"GOP Senators Add Heat on Spying" is the headline in The Boston Globe. In the New York Daily News, the headline is "GOP Pols Prod Bush to Alter Spy Tactics." The lead of NPR's story this morning is "Several Republicans joined Democratic senators on the Senate Judiciary Committee Tuesday in questioning the legality of secret wiretapping authorized by President Bush."
Maybe I'm reading too much into this, but sometimes I get the feeling that no opinion really counts in our political life unless it's held by a Republican. Samuel Alito? He's not really controversial -- the only people who think so are those Democratic kooks. This? This is different -- Arlen Specter and Lindsey Graham say so.
Obviously, GOP objections in the present case are newsworthy because Republicans are the majority party and Democratic initiatives go nowhere unless Republicans break ranks; also, obviously, it's a man-bites-dog story. But I think there's more going on. I don't think the Beltway believes Democrats' opinions have any moral weight.
I started feeling this way back when Trent Lott praised the racist 1948 presidential campaign of Strom Thurmond. Atrios and Josh Marshall were all over the story -- but theirs weren't the opinions that counted.
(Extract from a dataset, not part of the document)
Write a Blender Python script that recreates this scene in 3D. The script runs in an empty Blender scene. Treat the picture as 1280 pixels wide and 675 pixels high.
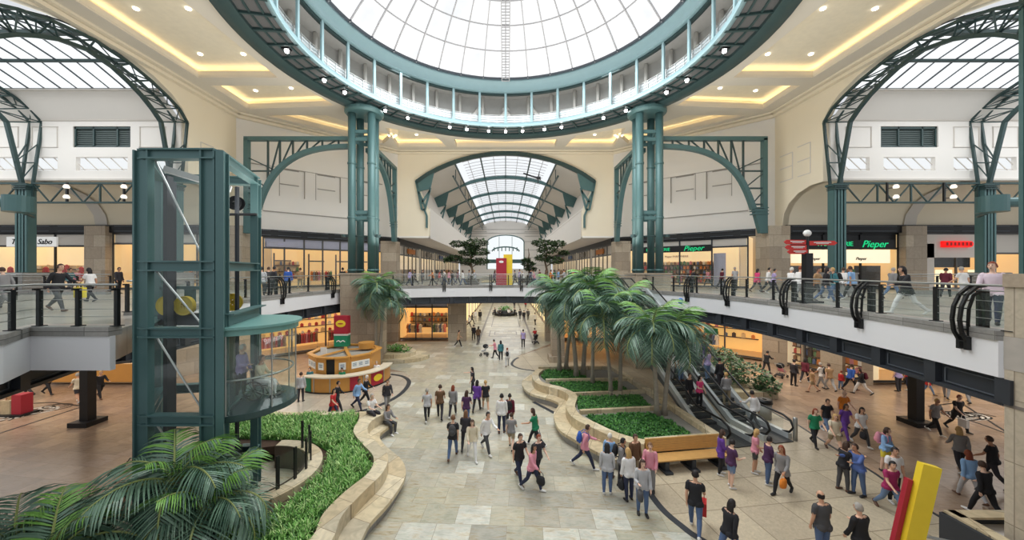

As The Christian Science Monitor told us on December 17, 2002,
... it has been more the reaction of conservative Republicans, including some Web commentators, like David Frum, that has kept the story alive.
Which is how I remember it -- the mainstream press paid attention only when conservatives piped up.
The contrast, of course, is that in the '90s Republicans alone could build a drumbeat of outrage about Clinton's dalliance with Monica Lewinsky or "renting out the Lincoln Bedroom" or Lani Guinier or a hundred other things; sure, for much of the '90s the GOP had congressional majorities, but the GOP built those majorities on successful outrage campaigns conducted when they were in the minority -- against the Clinton health-care plan, say, or against the Democrats involved in the House banking scandal.
The president is unpopular. The GOP-led Congress is wildly unpopular. Most Americans think the country is heading in the wrong direction, after five years with the Republicans running everything in Washington. Why isn't liberal and Democratic anger treated as the sound of a potential majority? Why, when there's no Republican assent, is it invariably treated as the squealing of the impotent?